**TO BE DONE:** Give again, word for word, the lines below that run from the line with "Generate a Blender" through the line with "scene.cycles.use_denoising = True". Drop the pictures.

**AVAILABLE DATA:**

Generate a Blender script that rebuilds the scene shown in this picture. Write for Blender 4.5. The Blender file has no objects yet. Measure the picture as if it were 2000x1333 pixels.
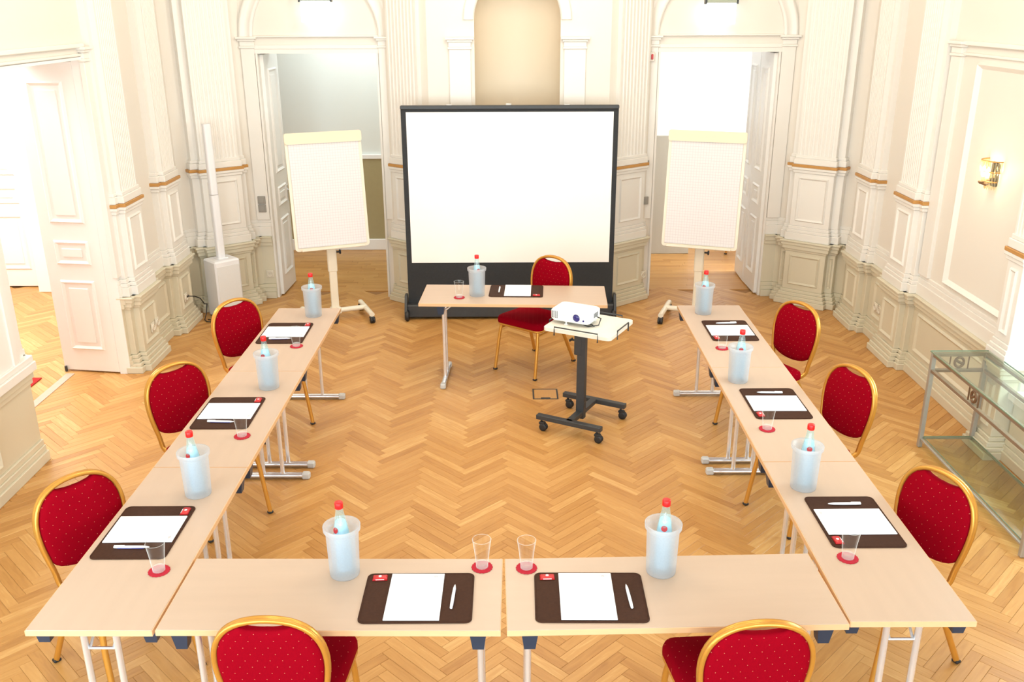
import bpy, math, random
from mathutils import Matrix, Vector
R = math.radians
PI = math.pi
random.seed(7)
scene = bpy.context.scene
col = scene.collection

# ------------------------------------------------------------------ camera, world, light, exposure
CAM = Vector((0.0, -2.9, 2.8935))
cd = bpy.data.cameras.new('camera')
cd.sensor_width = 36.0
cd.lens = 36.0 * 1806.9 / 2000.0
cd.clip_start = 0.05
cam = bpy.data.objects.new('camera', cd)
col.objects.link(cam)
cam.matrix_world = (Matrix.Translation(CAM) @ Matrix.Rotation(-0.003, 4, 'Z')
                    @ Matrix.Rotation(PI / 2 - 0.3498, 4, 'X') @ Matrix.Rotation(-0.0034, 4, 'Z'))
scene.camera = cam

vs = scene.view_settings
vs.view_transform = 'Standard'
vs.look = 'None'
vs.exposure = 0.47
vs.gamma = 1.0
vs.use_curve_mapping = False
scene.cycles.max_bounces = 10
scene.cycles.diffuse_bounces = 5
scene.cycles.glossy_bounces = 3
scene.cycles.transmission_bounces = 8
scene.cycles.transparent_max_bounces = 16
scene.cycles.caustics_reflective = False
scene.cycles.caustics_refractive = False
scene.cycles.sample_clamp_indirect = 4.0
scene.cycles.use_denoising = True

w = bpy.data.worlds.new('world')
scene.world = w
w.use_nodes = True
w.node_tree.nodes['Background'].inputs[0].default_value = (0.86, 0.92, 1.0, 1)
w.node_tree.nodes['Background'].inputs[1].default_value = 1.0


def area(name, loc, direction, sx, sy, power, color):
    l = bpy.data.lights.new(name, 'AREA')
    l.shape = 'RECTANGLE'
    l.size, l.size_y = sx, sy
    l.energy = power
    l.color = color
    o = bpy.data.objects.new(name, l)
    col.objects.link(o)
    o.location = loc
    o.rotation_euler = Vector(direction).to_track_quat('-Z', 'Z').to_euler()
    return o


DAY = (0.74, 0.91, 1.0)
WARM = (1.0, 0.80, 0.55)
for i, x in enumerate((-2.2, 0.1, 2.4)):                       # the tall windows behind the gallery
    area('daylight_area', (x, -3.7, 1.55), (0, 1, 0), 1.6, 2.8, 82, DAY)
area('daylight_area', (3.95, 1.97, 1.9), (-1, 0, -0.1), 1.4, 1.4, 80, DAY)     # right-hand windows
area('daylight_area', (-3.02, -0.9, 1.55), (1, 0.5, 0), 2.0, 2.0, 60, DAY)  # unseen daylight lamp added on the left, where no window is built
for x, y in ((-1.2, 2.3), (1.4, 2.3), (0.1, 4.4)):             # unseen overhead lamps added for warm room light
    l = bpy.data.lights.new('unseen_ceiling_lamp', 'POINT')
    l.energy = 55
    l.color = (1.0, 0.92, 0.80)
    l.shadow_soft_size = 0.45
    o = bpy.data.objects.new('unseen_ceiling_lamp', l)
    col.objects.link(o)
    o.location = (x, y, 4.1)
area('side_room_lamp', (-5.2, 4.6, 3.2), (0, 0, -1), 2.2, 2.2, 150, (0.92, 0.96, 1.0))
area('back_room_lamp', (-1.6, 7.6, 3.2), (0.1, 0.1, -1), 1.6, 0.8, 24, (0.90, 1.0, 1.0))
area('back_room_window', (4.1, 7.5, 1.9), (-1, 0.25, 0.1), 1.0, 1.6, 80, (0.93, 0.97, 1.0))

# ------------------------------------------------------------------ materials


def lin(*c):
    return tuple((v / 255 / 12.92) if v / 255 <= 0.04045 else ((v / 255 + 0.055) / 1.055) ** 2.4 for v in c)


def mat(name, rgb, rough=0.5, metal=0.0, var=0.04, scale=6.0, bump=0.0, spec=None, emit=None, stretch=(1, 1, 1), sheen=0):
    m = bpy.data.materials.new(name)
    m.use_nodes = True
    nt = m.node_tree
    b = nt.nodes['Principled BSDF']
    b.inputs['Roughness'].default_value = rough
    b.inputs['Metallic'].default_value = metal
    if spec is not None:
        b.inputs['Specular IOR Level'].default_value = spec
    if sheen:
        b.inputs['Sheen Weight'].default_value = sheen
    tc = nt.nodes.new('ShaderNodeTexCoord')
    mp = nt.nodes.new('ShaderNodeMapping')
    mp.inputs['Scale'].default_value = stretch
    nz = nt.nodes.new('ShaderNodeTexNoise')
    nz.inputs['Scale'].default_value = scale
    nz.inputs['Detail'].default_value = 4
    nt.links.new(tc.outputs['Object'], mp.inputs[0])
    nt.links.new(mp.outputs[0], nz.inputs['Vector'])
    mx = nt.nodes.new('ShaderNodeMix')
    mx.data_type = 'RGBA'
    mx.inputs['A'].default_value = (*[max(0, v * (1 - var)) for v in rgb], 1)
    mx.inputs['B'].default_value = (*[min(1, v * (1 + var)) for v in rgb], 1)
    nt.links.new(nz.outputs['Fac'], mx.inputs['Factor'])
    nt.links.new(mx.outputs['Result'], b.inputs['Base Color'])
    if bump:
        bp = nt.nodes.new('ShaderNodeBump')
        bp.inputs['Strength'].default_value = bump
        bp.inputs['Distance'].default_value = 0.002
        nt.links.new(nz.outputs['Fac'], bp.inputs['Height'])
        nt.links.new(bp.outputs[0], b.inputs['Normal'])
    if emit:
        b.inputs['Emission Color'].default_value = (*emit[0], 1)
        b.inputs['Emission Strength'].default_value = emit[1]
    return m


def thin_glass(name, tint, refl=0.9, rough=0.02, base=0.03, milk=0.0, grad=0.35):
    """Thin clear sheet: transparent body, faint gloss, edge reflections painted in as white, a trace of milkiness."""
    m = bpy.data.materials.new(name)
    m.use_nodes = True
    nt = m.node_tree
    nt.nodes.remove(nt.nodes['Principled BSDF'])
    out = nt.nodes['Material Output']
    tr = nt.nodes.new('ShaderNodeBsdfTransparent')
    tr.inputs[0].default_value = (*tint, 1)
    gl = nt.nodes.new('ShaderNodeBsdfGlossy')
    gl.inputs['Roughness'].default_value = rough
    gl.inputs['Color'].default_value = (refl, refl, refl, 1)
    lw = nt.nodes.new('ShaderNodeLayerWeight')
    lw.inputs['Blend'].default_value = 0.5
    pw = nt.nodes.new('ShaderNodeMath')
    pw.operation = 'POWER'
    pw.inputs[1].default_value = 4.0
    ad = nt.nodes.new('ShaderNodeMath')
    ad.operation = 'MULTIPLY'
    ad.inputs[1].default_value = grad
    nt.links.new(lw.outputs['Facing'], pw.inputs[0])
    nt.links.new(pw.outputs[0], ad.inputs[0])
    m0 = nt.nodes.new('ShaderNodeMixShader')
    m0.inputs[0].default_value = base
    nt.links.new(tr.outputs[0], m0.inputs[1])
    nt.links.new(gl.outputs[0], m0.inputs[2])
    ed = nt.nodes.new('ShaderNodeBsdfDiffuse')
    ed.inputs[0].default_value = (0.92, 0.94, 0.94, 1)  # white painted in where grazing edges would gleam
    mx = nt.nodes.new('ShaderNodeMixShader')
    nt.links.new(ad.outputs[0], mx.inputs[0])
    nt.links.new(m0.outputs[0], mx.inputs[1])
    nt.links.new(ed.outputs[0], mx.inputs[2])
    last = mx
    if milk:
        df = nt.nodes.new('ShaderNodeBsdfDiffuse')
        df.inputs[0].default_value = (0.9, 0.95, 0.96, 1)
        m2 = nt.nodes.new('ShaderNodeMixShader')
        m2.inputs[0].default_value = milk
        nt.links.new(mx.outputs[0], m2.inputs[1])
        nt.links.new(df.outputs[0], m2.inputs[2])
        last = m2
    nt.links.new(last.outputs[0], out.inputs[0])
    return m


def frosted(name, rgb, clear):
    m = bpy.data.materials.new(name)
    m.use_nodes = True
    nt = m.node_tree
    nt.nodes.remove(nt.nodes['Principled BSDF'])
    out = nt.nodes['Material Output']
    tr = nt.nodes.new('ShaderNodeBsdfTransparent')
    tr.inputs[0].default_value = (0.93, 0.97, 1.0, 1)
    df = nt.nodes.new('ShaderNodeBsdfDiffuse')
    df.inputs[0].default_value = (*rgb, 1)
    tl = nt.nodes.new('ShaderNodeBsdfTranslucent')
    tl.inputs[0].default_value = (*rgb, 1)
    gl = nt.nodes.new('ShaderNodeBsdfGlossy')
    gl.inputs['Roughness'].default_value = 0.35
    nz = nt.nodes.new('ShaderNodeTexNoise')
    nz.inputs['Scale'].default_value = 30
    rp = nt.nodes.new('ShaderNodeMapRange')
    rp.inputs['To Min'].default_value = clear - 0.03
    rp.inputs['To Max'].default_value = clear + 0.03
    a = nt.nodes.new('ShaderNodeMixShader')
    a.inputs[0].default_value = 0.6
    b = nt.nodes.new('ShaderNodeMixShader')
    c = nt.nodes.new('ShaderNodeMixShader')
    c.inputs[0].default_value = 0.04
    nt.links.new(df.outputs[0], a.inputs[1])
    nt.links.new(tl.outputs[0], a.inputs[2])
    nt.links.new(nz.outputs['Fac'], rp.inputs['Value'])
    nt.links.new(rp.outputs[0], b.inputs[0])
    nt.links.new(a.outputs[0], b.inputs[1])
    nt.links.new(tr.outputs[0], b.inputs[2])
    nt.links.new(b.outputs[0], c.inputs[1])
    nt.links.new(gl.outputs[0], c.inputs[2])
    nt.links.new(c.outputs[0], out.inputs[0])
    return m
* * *
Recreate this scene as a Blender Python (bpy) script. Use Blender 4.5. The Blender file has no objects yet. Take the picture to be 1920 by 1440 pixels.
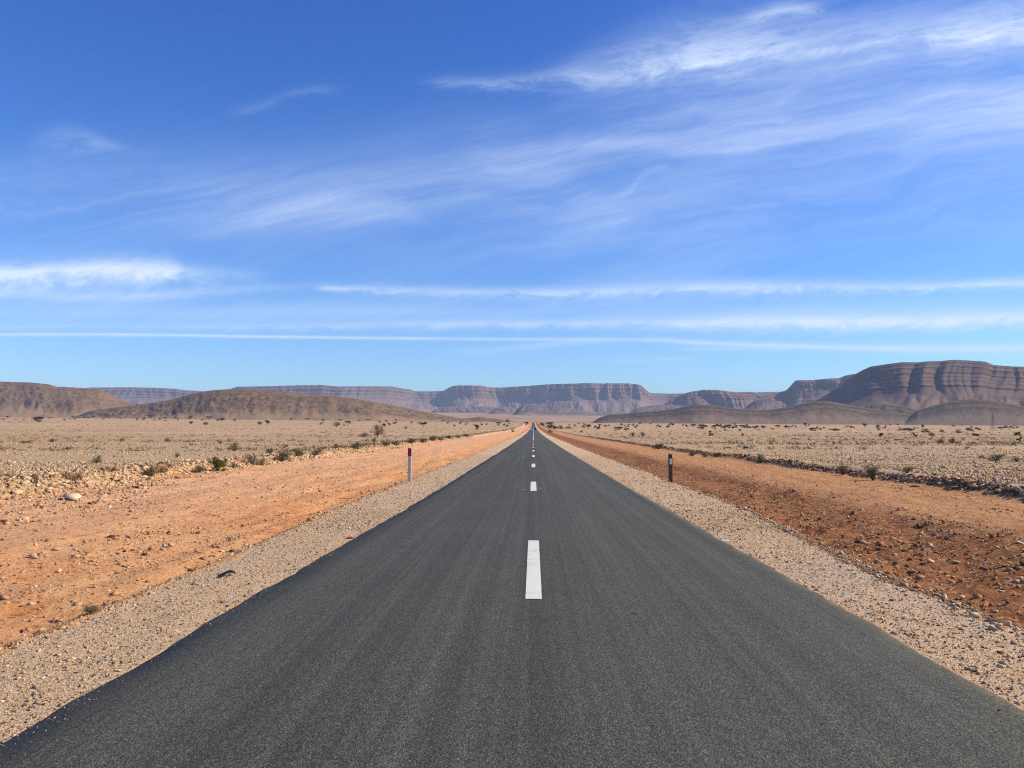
...
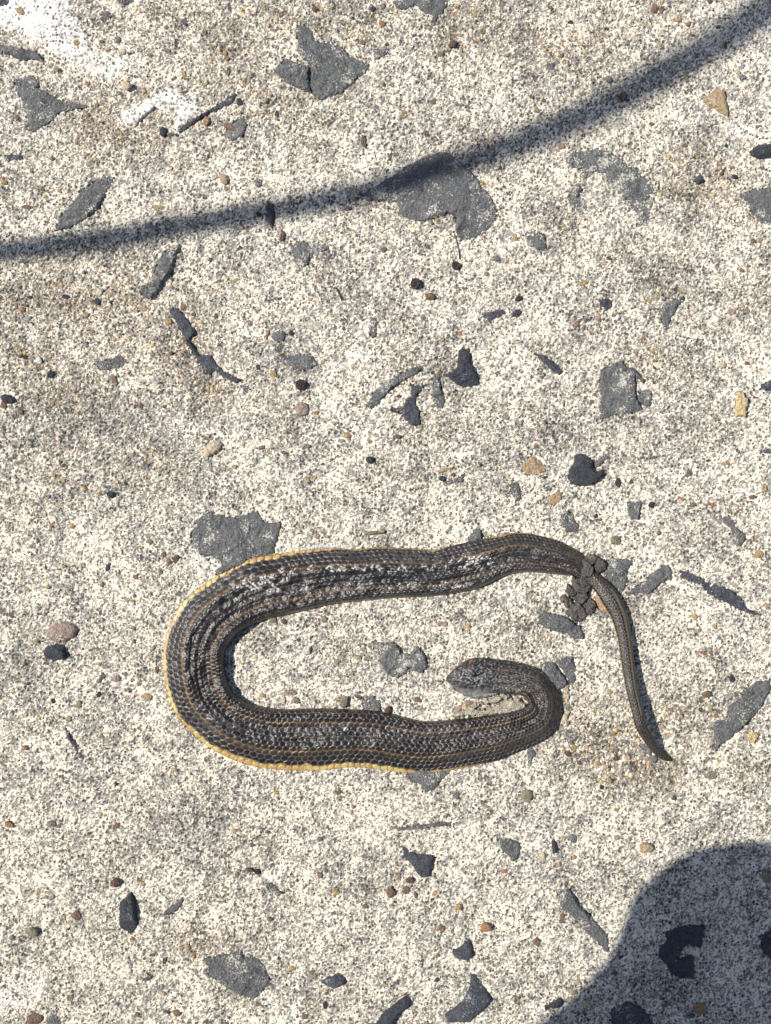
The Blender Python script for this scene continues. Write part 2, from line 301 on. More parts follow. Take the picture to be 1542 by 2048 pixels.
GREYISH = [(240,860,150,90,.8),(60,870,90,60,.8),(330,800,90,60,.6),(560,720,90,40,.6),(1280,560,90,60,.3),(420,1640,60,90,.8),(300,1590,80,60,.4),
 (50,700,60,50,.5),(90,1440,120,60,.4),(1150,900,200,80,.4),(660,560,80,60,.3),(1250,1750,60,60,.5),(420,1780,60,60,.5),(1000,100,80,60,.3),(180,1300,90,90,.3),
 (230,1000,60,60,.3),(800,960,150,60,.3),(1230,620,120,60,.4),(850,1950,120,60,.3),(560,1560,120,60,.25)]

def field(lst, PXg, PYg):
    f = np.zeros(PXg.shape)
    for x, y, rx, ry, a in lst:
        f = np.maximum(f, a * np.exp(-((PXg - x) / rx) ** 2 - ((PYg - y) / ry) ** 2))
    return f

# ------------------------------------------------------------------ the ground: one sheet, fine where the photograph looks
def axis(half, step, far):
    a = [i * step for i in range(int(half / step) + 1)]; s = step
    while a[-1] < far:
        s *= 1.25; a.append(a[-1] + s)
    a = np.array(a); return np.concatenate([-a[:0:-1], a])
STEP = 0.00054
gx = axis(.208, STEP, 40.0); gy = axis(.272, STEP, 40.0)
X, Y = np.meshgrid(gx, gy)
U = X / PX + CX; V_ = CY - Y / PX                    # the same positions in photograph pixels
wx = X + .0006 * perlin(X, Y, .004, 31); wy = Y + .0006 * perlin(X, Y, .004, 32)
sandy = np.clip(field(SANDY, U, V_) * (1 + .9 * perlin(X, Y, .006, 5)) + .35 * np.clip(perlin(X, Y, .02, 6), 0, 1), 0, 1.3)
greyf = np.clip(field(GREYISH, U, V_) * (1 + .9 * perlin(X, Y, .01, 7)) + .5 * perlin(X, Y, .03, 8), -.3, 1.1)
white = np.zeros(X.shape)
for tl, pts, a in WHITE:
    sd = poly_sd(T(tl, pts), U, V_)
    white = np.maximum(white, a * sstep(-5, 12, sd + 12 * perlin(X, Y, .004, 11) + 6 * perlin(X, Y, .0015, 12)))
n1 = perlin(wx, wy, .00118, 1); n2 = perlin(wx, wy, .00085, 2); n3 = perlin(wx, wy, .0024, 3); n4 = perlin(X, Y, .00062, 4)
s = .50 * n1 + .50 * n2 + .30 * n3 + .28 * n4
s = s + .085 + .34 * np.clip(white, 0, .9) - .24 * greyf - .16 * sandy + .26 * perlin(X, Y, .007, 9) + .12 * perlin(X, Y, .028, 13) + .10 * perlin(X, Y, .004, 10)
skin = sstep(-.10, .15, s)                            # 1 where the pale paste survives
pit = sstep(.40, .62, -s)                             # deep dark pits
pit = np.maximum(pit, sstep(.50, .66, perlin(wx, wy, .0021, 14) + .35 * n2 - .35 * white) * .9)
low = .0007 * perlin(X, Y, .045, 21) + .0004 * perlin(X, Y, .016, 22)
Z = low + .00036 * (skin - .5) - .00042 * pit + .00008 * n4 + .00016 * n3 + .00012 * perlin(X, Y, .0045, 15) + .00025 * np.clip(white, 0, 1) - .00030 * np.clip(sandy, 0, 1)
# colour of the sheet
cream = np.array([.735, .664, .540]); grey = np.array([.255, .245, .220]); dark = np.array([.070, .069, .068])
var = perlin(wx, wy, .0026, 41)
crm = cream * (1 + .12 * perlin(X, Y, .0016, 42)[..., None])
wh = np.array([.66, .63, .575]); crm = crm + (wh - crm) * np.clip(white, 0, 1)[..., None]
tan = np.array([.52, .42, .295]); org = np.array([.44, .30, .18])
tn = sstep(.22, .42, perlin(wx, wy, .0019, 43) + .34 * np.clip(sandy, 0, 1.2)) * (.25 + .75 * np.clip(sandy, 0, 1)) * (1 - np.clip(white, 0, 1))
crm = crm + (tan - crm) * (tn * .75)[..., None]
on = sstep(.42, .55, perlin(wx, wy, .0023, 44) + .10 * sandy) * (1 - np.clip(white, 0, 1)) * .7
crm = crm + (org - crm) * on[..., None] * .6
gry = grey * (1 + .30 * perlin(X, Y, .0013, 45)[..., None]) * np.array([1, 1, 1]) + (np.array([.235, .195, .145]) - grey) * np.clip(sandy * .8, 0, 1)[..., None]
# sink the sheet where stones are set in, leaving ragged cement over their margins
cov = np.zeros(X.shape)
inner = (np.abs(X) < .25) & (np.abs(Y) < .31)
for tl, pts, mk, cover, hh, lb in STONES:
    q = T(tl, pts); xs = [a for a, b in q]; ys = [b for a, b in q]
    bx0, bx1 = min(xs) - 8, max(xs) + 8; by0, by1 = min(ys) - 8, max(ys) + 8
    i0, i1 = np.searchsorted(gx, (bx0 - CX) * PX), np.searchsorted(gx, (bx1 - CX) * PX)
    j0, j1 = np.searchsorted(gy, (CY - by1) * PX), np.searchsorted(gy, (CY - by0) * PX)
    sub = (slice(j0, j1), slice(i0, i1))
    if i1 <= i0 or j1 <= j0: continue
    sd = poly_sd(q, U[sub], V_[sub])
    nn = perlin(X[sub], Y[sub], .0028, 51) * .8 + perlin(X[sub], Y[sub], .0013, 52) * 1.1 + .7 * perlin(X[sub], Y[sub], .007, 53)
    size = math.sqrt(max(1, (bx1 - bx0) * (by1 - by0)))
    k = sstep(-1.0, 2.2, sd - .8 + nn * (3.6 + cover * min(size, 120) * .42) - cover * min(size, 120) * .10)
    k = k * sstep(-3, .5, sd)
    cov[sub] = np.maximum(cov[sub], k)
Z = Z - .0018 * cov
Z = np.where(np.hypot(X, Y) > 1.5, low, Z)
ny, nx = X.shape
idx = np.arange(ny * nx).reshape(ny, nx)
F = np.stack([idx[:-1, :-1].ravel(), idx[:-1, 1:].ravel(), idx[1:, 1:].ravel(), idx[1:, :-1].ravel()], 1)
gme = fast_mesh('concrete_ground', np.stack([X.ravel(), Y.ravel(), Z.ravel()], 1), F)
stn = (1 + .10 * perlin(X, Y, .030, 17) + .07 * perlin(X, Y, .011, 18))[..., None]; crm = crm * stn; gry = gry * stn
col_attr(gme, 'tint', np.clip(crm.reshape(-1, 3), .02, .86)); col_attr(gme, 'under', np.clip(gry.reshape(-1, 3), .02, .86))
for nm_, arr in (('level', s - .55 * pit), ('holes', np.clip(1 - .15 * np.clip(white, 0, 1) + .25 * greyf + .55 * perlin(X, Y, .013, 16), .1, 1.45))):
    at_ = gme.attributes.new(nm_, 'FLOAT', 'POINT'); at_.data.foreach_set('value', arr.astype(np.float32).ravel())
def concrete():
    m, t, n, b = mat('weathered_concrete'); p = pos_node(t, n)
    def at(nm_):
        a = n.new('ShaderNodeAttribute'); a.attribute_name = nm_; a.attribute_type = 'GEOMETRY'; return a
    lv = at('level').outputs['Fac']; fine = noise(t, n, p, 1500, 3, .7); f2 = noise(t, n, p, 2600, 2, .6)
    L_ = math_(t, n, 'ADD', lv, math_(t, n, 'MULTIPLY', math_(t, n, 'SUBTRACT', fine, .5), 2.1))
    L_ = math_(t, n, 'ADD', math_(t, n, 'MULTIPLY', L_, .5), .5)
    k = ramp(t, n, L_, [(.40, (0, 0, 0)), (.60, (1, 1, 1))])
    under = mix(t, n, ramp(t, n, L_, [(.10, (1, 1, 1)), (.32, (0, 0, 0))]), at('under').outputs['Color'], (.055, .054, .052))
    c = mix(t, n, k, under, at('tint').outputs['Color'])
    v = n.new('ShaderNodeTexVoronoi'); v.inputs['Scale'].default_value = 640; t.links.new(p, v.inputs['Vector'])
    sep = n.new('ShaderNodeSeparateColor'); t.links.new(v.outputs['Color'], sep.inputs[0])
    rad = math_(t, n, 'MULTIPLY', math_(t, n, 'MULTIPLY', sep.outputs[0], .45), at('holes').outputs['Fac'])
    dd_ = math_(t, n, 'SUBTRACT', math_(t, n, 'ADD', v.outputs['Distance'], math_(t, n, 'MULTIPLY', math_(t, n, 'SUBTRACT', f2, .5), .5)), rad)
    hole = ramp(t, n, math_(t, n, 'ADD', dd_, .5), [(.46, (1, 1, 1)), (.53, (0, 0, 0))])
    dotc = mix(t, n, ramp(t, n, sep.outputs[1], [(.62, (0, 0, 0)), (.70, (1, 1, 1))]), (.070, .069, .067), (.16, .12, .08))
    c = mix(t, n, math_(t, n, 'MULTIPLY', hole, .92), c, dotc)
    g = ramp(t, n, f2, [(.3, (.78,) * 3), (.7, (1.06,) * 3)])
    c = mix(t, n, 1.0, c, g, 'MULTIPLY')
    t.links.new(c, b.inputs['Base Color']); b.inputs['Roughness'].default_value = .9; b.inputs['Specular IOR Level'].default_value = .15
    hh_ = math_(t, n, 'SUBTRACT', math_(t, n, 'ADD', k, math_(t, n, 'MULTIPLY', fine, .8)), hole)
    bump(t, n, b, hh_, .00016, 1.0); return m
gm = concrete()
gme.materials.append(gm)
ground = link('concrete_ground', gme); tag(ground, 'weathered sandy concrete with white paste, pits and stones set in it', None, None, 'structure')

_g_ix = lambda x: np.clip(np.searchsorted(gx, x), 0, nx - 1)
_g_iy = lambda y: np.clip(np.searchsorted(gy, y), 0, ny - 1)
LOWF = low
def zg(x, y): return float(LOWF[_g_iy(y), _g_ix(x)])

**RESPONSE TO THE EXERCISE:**
Generate a Blender script that rebuilds the scene shown in this picture. Write for Blender 4.5. The Blender file has no objects yet. Measure the picture as if it were 2000x1333 pixels.
import bpy, math, random
from mathutils import Matrix, Vector
R = math.radians
PI = math.pi
random.seed(7)
scene = bpy.context.scene
col = scene.collection

# ------------------------------------------------------------------ camera, world, light, exposure
CAM = Vector((0.0, -2.9, 2.8935))
cd = bpy.data.cameras.new('camera')
cd.sensor_width = 36.0
cd.lens = 36.0 * 1806.9 / 2000.0
cd.clip_start = 0.05
cam = bpy.data.objects.new('camera', cd)
col.objects.link(cam)
cam.matrix_world = (Matrix.Translation(CAM) @ Matrix.Rotation(-0.003, 4, 'Z')
                    @ Matrix.Rotation(PI / 2 - 0.3498, 4, 'X') @ Matrix.Rotation(-0.0034, 4, 'Z'))
scene.camera = cam

vs = scene.view_settings
vs.view_transform = 'Standard'
vs.look = 'None'
vs.exposure = 0.47
vs.gamma = 1.0
vs.use_curve_mapping = False
scene.cycles.max_bounces = 10
scene.cycles.diffuse_bounces = 5
scene.cycles.glossy_bounces = 3
scene.cycles.transmission_bounces = 8
scene.cycles.transparent_max_bounces = 16
scene.cycles.caustics_reflective = False
scene.cycles.caustics_refractive = False
scene.cycles.sample_clamp_indirect = 4.0
scene.cycles.use_denoising = True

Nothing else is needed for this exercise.